How much money might Union Pacific have been leaving on the table?  A Railway Age analysis includes this.  “Millions of TEUs [a 20′ x 8′ x 8′ basic container load — Ed.] of international goods are imported to or exported from the Intermountain West annually, but only 10% of this cargo currently moves by rail. This initiative aims to provide consistent, reliable movement of cargo by rail, which improves fluidity and reduces delays of shipments already set to come to the Intermountain region, rather than increase cargo volume.”  The value proposition might have been there as early as 2018, and the allocation studies I referred to at the start of this post are over fifty years old.  And only now Union Pacific and Utah Inland are going after this traffic, and only now claiming the environmental benefits and less highway congestion??

I’m also puzzled by the way Our Political Masters are working the problem.  There’s now a Container Excess Dwell Fee in Los Angeles, applied to containers that aren’t railed out within three days or trucked out within nine.  Forgive me my age, but what ever happened to per diem charges for rolling stock in motion, and demurrage charges for rolling stock sitting around?  The per diem charge is the rental a railroad company pays to the owner of the car for a day, and there used to be a chess game called get-the-foreign-road-cars-interchanged-by-midnight, sticking the receiving road with the per diem charge; while the demurrage charge applied to a consignee who treated a freight car as free warehouse space rather than unloading it promptly and releasing it for service.
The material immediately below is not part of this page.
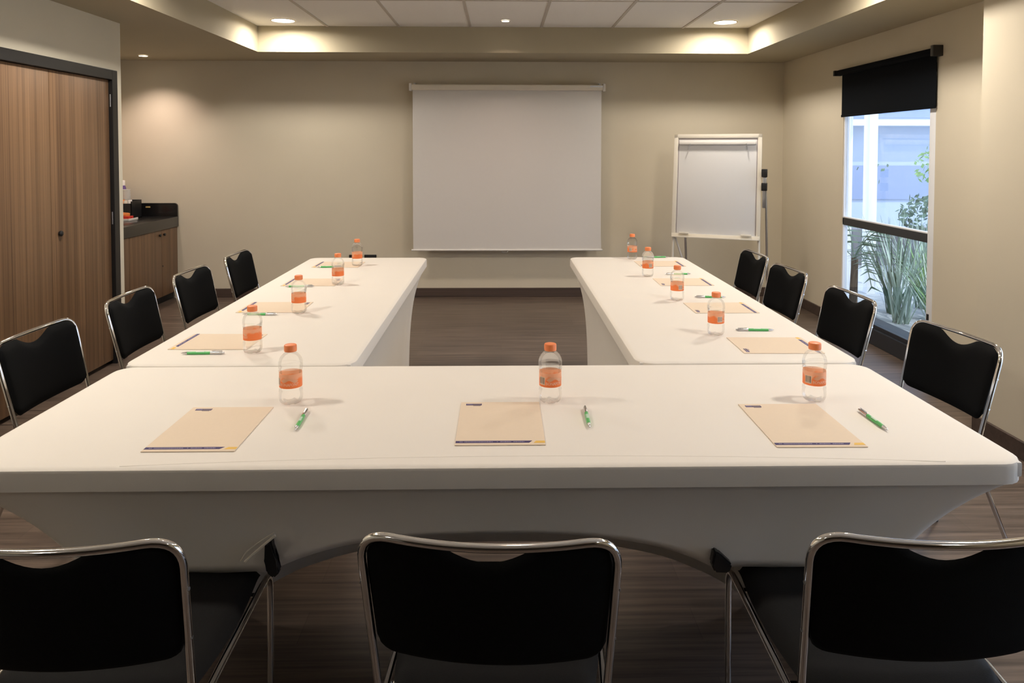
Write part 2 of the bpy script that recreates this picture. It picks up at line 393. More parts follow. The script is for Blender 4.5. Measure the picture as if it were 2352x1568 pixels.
# ------------------------------------------------------------------ tables with stretch covers
def cover(name, label, cx, cy, L_, W_, rz, hem, ins, rad=.06, ztop=.745):
    """stretch cover; local x = long axis. hem(side,u)->z ; ins = (end, minus-y side, plus-y side) insets"""
    hx, hy = L_/2, W_/2
    P = []  # (x, y, side, u)
    nl, ns, nc = 60, 24, 5
    def seg(a, b, n, side):
        for k in range(n):
            t = k/n; P.append((a[0]+(b[0]-a[0])*t, a[1]+(b[1]-a[1])*t, side, -1+2*t))
    def arc(c, a0, s0, s1):
        for k in range(nc):
            a = a0+pi/2*k/nc; P.append((c[0]+rad*cos(a), c[1]+rad*sin(a), s0, 1.))
    seg((-hx+rad, -hy), (hx-rad, -hy), nl, 'f'); arc((hx-rad, -hy+rad), -pi/2, 'f', 'r')
    seg((hx, -hy+rad), (hx, hy-rad), ns, 'r'); arc((hx-rad, hy-rad), 0, 'r', 'b')
    seg((hx-rad, hy), (-hx+rad, hy), nl, 'b'); arc((-hx+rad, hy-rad), pi/2, 'b', 'l')
    seg((-hx, hy-rad), (-hx, -hy+rad), ns, 'l'); arc((-hx+rad, -hy+rad), pi, 'l', 'f')
    zb = ztop-.051
    bm = B(); rows = []
    def ring(inset, z):
        rr = []
        for x, y, s, u in P:
            d = Vector((max(-hx+rad, min(hx-rad, x))-x, max(-hy+rad, min(hy-rad, y))-y))
            if d.length > 1e-6: d.normalize()
            rr.append(bm.verts.new((x+d.x*inset, y+d.y*inset, z)))
        rows.append(rr)
    ring(.02, ztop); ring(.008, ztop-.0008); ring(.002, ztop-.004); ring(0, ztop-.010); ring(0, zb+.001); ring(.010, zb-.004)
    n = 18
    top = rows[0]
    for j in range(1, n+1):
        rr = []
        for x, y, s, u in P:
            zh = hem(s, u); h = (zb-zh)*(j/n)**1.6
            g = 1-exp(-h/.12)
            ex = ins[0]/hx*(1-exp(-h/.23)); iy = (ins[1] if y < 0 else ins[2])
            tt = min(1., abs(y)/hy)
            ey = iy/hy*g
            bx, by = x*(1-.010/hx), y*(1-.010/hy)
            fx = bx*(1-ex)
            # long sides keep the end pull only towards the ends, soft wrinkles near feet
            wr = .0035*sin(26*u)*g*(1 if s in 'fb' else .3)*abs(u)**2
            d = 1 if abs(y) > hy-rad-.001 else 0
            fy = by*(1-ey)+(wr if d else 0)*(1 if y > 0 else -1)
            px = .004*(1-exp(-h/.01))
            rr.append(bm.verts.new((fx, fy, zb-.004-h)))
        rows.append(rr)
    N = len(P)
    for A, D in zip(rows, rows[1:]):
        for k in range(N): bm.faces.new((A[k], A[(k+1) % N], D[(k+1) % N], D[k]))
    bm.faces.new(top)
    # hem band: small thickness
    o = obj(name, bm, M['cloth'], None, True, (cx, cy, 0), 35); o.rotation_euler = (0, 0, rz)
    sm = o.modifiers.new('thick', 'SOLIDIFY'); sm.thickness = .0022; sm.offset = -1
    tag(o, label, 'tablecloth')
    return o

def table(label, cx, cy, L_, W_, rz, lx):
    t = thing('folding_table', label, 'table', (cx, cy, 0), rz)
    bm = B(); box(bm, -L_/2+.012, L_/2-.012, -W_/2+.012, W_/2-.012, .706, .741, .006); obj('tabletop', bm, M['white'], t)
    for s in (-1, 1):
        bm = B()
        tube(bm, fillet([(s*lx, -W_/2+.17, .705), (s*lx, -W_/2+.17, .03)], .02), .013, 10)
        tube(bm, fillet([(s*lx, W_/2-.20, .705), (s*lx, W_/2-.20, .03)], .02), .013, 10)
        tube(bm, [(s*lx, -W_/2+.155, .016), (s*lx, W_/2-.185, .016)], .015, 10)
        tube(bm, [(s*lx, -W_/2+.17, .45), (s*lx, W_/2-.20, .45)], .010, 8)
        obj('leg', bm, M['blkp'], t)
    return t

def arch(mid, p=3.):
    return lambda s, u: .02+mid*(1-abs(u)**p)
def hem_side(s, u):
    return {'f': .02+.17*(1-abs(u)**3), 'b': .02+.17*(1-abs(u)**3)}.get(s, .02+.13*(1-abs(u)**3))
# near table: cover front caught up on the tucked chairs
def hem_near(s, u):
    if s == 'f':
        x = abs(u*1.16)*.84
        if x < .56: return .568-.088*(x/.54)**2.6
        return max(.478-.02*(x-.56), .46)
    if s == 'b': return .02+.18*(1-abs(u)**3)
    t = (u+1)/2 if s == 'r' else (1-u)/2       # 0 at the front corner, 1 at the back
    if s == 'l': t = (1-(u+1)/2)
    return .02+.44*(1-t)**1.5
cn = cover('tablecloth', 'white stretch cover on the near crosswise table, holding three bottles', -.0185, 2.012, 2.44, .782, 0, hem_near, (.40, .07, .07))
table('folding table under the near crosswise white cover', -.0185, 2.012, 2.44, .782, 0, .86)
cover('tablecloth', 'white stretch cover on the long left table beside the wooden door', -.8655, 3.629, 2.43, .762, radians(90), hem_side, (.38, .07, .16))
table('folding table under the left white cover', -.8655, 3.629, 2.43, .762, radians(90), .82)
cover('tablecloth', 'white stretch cover on the long right table nearest the window', .8293, 3.636, 2.432, .757, radians(90), hem_side, (.38, .16, .07))
table('folding table under the right white cover', .8293, 3.636, 2.432, .757, radians(90), .82)
# seam fold on near cover
bm = B(); pts = []
for k in range(61):
    t = k/60; X = -.85+1.86*t; w = 1-((X-.05)/.95)**2
    pts.append((X+.0185, 1.632-2.012+.045*max(0, w), .7448))
tube(bm, pts, .0007, 6); obj('seam', bm, M['seam'], cn)
# gathered black foot pockets and folded hem at the front of the near cover
def poly3(bm, pts, th):
    v = [bm.verts.new(p) for p in pts]; w = [bm.verts.new((p[0], p[1]+th, p[2])) for p in pts]; n = len(pts)
    bm.faces.new(v[::-1]); bm.faces.new(w)
    for k in range(n): bm.faces.new((v[k], v[(k+1) % n], w[(k+1) % n], w[k]))
def loc(px, py, Y):   # front-view helper giving room coordinates on the plane y=Y
    return ((px-1151.3)/1694*Y+.0185, Y-2.012, 1.4496-(py-345.2)/1694*Y*1.0)
for pts, nm in (([(601, 1262), (616, 1252), (623, 1302), (635, 1330), (620, 1344), (604, 1330), (600, 1300)], 'l'),
                ([(1648, 1322), (1654, 1288), (1668, 1294), (1698, 1322), (1690, 1342), (1656, 1340)], 'r')):
    bm = B(); poly3(bm, [loc(a, b, 1.655) for a, b in pts], .025)
    bmesh.ops.bevel(bm, geom=list(bm.edges), offset=.004, segments=2, affect='EDGES')
    obj('foot_pocket', bm, M['blkp'], cn)
bm = B()
tube(bm, [loc(a, b, 1.640) for a, b in [(546, 1300), (560, 1278), (580, 1262), (602, 1247), (624, 1233)]], .0014, 6)
tube(bm, [loc(a, b, 1.640) for a, b in [(556, 1302), (575, 1284), (600, 1262), (627, 1240)]], .0030, 6)
obj('hem_fold', bm, M['cream'], cn)

# ------------------------------------------------------------------ chairs
def make_chair(label):
    t = thing('stacking_chair', label, 'chair')
    R = .0075
    W2 = .2195
    bar = lambda x: (-.032*(1-(x/W2)**2), .800-.006*(1-(x/W2)**2))
    yb = lambda z: .080-(z-.45)*.229
    # back frame: hoop
    left = [(-.2055, .080, .45), (-W2, yb(.745), .745)]
    topp = [(x, bar(x)[0], bar(x)[1]) for x in [-.165+.33*k/20 for k in range(21)]]
    right = [(-a, b, c) for a, b, c in left[::-1]]+[None]
    hoop = [Vector(left[0]), Vector(left[1])]
    c1 = Vector((-W2-.0005, -.0015, .7995)); A = Vector(left[1]); D = Vector(topp[0])
    crn = [A*(1-s)**2+c1*2*s*(1-s)+D*s*s for s in [k/8 for k in range(1, 8)]]
    hoop += crn + [Vector(p) for p in topp]
    hoop += [Vector((-p.x, p.y, p.z)) for p in crn[::-1]] + [Vector(p) for p in right[:-1]]
    bm = B(); tube(bm, hoop, R, 14); obj('back_frame', bm, M['chrome'], t)
    for s in (-1, 1):
        bm = B(); tube(bm, fillet([(s*.2055, .0795, .452), (s*.2065, .076, .42), (s*.212, -.095, .012)], .03), R, 12)
        lg = obj('leg', bm, M['chrome'], t)
        bm = B(); tube(bm, [(s*.2115, -.085, .035), (s*.212, -.100, .0)], .0105, 12); obj('foot_cap', bm, M['blkp'], lg)
        bm = B(); tube(bm, fillet([(s*.208, .47, .432), (s*.208, .535, .428), (s*.205, .548, .36), (s*.203, .545, .012)], .07), R, 12)
        lg = obj('leg', bm, M['chrome'], t)
        bm = B(); tube(bm, [(s*.203, .545, .035), (s*.203, .545, 0)], .0105, 12); obj('foot_cap', bm, M['blkp'], lg)
        bm = B(); tube(bm, [(s*.207, .077, .425), (s*.208, .20, .431), (s*.208, .475, .432)], R, 12); obj('seat_rail', bm, M['chrome'], t)
    for y, z in ((.16, .415), (.46, .418)):
        bm = B(); tube(bm, [(-.205, y, z), (.205, y, z)], .006, 10); obj('stretcher', bm, M['chrome'], t)
    # seat pad
    bm = B(); nx, ny = 24, 24; grid = {}
    def sq(u, v):   # squircle mapping
        return u*math.sqrt(max(0, 1-v*v/2*.34)), v*math.sqrt(max(0, 1-u*u/2*.34))
    for side in (1, -1):
        for i in range(nx+1):
            for j in range(ny+1):
                u, v = -1+2*i/nx, -1+2*j/ny
                m_ = max(abs(u), abs(v)); edge = (1-m_**8)
                x, y = sq(u, v)
                if side == -1 and (i in (0, nx) or j in (0, ny)): grid[(side, i, j)] = grid[(1, i, j)]; continue
                z = .447+side*.024*edge**.5 - (.022*max(0, v-.55)**2/.2 if side == 1 else 0) + (.003 if side == 1 else 0)*cos(u*1.4)
                grid[(side, i, j)] = bm.verts.new((x*.206, .325+y*.225, z))
    for side in (1, -1):
        for i in range(nx):
            for j in range(ny):
                q = [grid[(side, i, j)], grid[(side, i+1, j)], grid[(side, i+1, j+1)], grid[(side, i, j+1)]]
                bm.faces.new(q if side == 1 else q[::-1])
    obj('seat', bm, M['vinyl'], t, True, None, 80)
    # backrest pad with a hand-hold scoop in its top edge
    bm = B(); nx, nz = 36, 18; grid = {}
    hw = W2-.0070
    def topz(x):
        s = max(0, 1-(x/.092)**2)**1.35
        cr = max(0, (abs(x)-(hw-.045))/.045)
        return .7970-.006*(1-(x/hw)**2)-.032*s - .040*(1-math.sqrt(max(0, 1-cr**2)))
    def botz(x):
        cr = max(0, (abs(x)-(hw-.035))/.035)
        return .555-.006*(1-(x/hw)**2)+.03*(1-math.sqrt(max(0, 1-cr**2)))
    for side in (1, -1):
        for i in range(nx+1):
            for j in range(nz+1):
                u, v = -1+2*i/nx, j/nz
                x = hw*sin(u*pi/2)*.35+hw*u*.65
                zt, zb = topz(x), botz(x)
                z = zb+(zt-zb)*v
                k = max(abs(u), abs(2*v-1)); e = (1-k**7)**.5 if k < 1 else 0
                if side == -1 and (i in (0, nx) or j in (0, nz)): grid[(side, i, j)] = grid[(1, i, j)]; continue
                tap = 1-.06*max(0, (.72-z)/.2)
                y = yb(z)+.006-.028*(1-(x/hw)**2) + side*(.0145)*e
                grid[(side, i, j)] = bm.verts.new((x*tap, y, z))
    for side in (1, -1):
        for i in range(nx):
            for j in range(nz):
                q = [grid[(side, i, j)], grid[(side, i+1, j)], grid[(side, i+1, j+1)], grid[(side, i, j+1)]]
                bm.faces.new(q if side == 1 else q[::-1])
    obj('backrest', bm, M['fab'], t, True, None, 80)
    for s in (-1, 1):
        for z in (.60, .70):
            bm = B(); tube(bm, [(s*(W2-.004+.002*0)-s*.014*(.74-z)/.29*1.0, yb(z), z-.002), (s*(W2-.004)-s*.016*(.74-z)/.29+s*.012, yb(z)-.002, z)], .0035, 8)
            obj('rivet', bm, M['alu'], t)
    return t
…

Power Line’s Paul Mirengoff suggests that the Biden administration’s efforts to untangle the ports aren’t likely to succeed quickly.  But if you’re thinking about parallels to incapacitated presidents current and past, some of the port jam-ups bring to mind the logistical nightmare that was mobilizing the American Expeditionary Force.  That, too, is outside my area of expertise.

Why, though, weren’t the freight railroads better positioned to go after some of those container hauls before the current emergency manifested itself?